MB: We will end ESG. An interesting topic is, operationally, how does this fit in? Two examples that fascinate me the most... the small modular reactor incentivizing that proliferation. Then, how can bitcoin mining happen when you make a well and you don't have a pipeline connected to it?
??: Obviously, I don't know how many oil/gas folks are in there. Gideon and Griffin, alright. When you drill a well, you have your initial production, and the production is usually much higher than what it levels off to. So you have a lot of gas coming out, and it might not be economic to come and put in a pipeline. I got a call today about one of these actually. You also run into situations where you need to run a bitcoin mine in there in order to take that flare off that site. That's what people associate oil/gas and bitcoin mining with is the flare gas situation. Since the Russian-Ukraine stuff, since gas prices were already going up before that, that situation actually is going to lead to more opportunities for mining because we're in a situation where we have pipeline constraints for gas and we need oil. If you look at the different regional hubs, the Henry Hub is at 490. Waha Hub is at 375. You're going to see more and more of that all across the country depending on which areas are drilled. West Texas are some of the best reserves in America. There's going to be a lot of new production coming online, and a lot of that gas is going to have nowhere to go. The biggest problem for flare gas is the scalability and then the decline. You have to build your mine to handle the proper amount of gas, in Wyoming they only allow you to flare 60 cmf per day after the additional production. When you build it up to a certain level at the start, you need to take it down to follow that gas. Then you have to make returns on it. There are issues that come from that, but there are also situations where, we don't think there's going, it's not going to be too long before you are going to be required to have a plan to not have any flare in order to permit a well. Bitcoin mining is actually the first and only thing I can think of that handles that in an economic way. There's not many projects a public company can take in order to meet some internal bullshit ESG guidance and make money from it. This is one of the only things that I see where you can actually monetize something and make it economic while meeting these ESG metrics that are forced on these groups from the public market.
MB: Visualizing this particular use case is fascinating. Imagine if you had your initial production, yo uhave the steep decline curve, the fleet of rovers from Cathedra that you pull off as it declines and take it down the road. You can have a well oiled machine where you can IP a well, peel off the rovers eventually, chase the rigs baby.
??: We make deals with bigger companies because we can follow them. We cna plan out our operation based on that, which is better than well-by-well.

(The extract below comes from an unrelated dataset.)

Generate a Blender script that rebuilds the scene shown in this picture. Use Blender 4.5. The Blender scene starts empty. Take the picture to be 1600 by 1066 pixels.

??: I think nuclear is the future of human energy production. It will take a long time though. There's a new way in nuclear, it's all about small modular reactors. Nuclear has been around for a long time. There's been lots of inventions recently, there's advanced fission reactors or gen4 reactors. They have some cool aspects, like utilizing nuclear waste as fuel and some safety features. They are much smaller than traditional nuclear reactors. The previous ones were massive and take a long time to build, and because of the ridiculous nuclear regulatory environment they run over budget and over schedule. Small modular reactors let you create economies of scale on the capex side of things, so you can print out reactors for 1.5 MW to 100 MW. Relatively small for nuclear. One of the issues though that these reactor companies will face is that it's a capex heavy investment asset, but sometimes it might take the utility a few years to build out the actual interconnect. There's lots of friction in joining the grid. Potentially bitcoin miners can co-locate with those nuclear reactor energy production companies, well before they will be able to ship it to the market. This will help the nuclear reactor companies earn back their capital and invest in other projects. One of the reasons these modular reactors are sized the way they are is to deal with remote places like a town in Alaska that might not be connected to a grid. They usually use diesel gas generators or something, and pay $0.30/kwh for the trouble. So these reactor companies want to go focus on these markets. They build a small reactor, but the town doesn't need all that power 24/7 so as a bitcoin miner I can co-locate and serve as a service provider to the nuclear reactor company and I can play the same grid stabilization game that the folks here in Texas are playing but at a much smaller scale. This lets the reactor run 24/7 and earn back the capital they initially invested, but also reducing the cost of electricity for the people living there because this is another way for the nuclear reactor energy production company to monetize their energy. I think the future of energy is going to be small energy solutions like that, with bitcoin mining as a sponge monetizing any energy that would otherwise be wasted.